2. What are the boundaries of keeping the body away from the machine?

 

 

27 – “Architecture from Without: Body, Logic, and Sex” – Diana I. Agrest

Agrest argues a long-standing reality that “The logic in the system of architecture represses sex in two different ways: sex is thought of in both positive and negative terms; where woman is assigned the negative term, and sex is neutralized or erased through the medium of the artist” (Pg.174). Why and how did the frozen stones in the architectural building express the characters of gender? Why would the woman be assigned the negative term? The followed two scenes of architecture will help us to understand the complex ideological apparatus.

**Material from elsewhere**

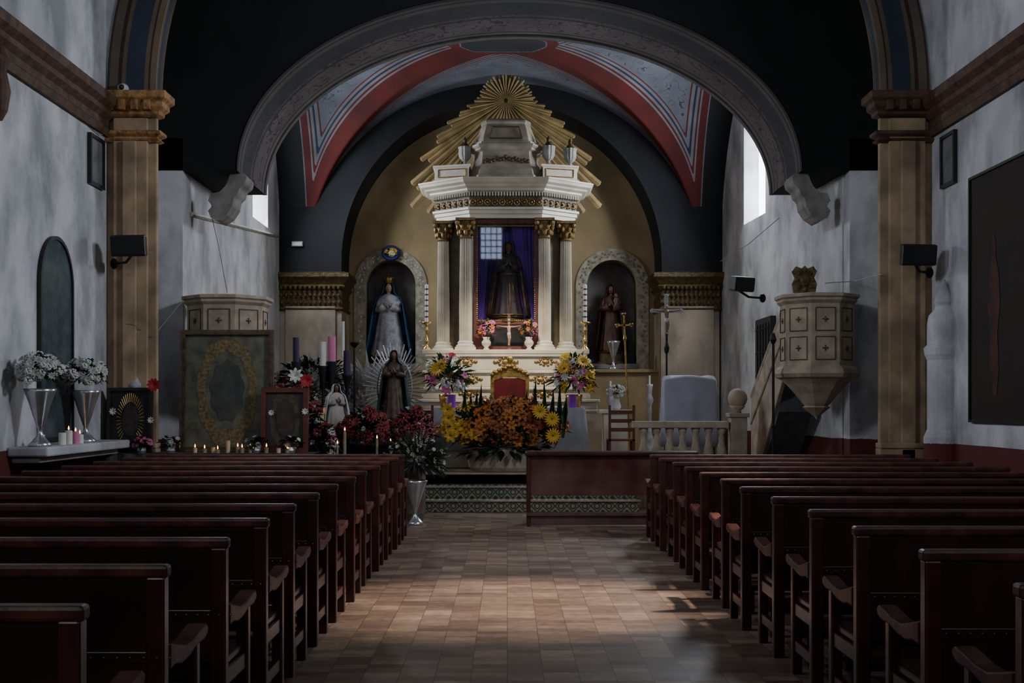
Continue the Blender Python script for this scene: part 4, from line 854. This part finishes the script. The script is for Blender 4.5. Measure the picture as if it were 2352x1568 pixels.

First scene: The Book of the Renaissance. Women had been suppressed, repressed, and replaced in historical and architectural ideology since the Renaissance. At this time, the architects built an architectural system founded on the analogical relation between architecture and man’s body. Further, this system became the foundation of architectural theories. That system considers the man’s body naturally and perfectly matched in the design of buildings and female body is suppressed or excluded. Woman, her reproductive creative functions are replaced by man. The woman’s womb was replaced by man’s navel.

Second scene: The Text of the City. “Wife in the kitchen. Whore in the street” (Pg.191). The role of woman had been restricted in the “interior” space. And “she is at home” (Pg.191). The public place is a no-man’s-land ready to be appropriated. Woman is dispossessed of her body.

The Western system of architectural theories had been built upon and remained influential in our architectural buildings. The sexual characters are branded on those buildings with or without intention. Whatever they are female or male characters and they are both unique with their own qualities and values in architectural form.

Questions:
1. Does it mean perfect if we use nonsexual characteristic in architecture?
2. Is an improvement or a retaliation of Feminism in architecture?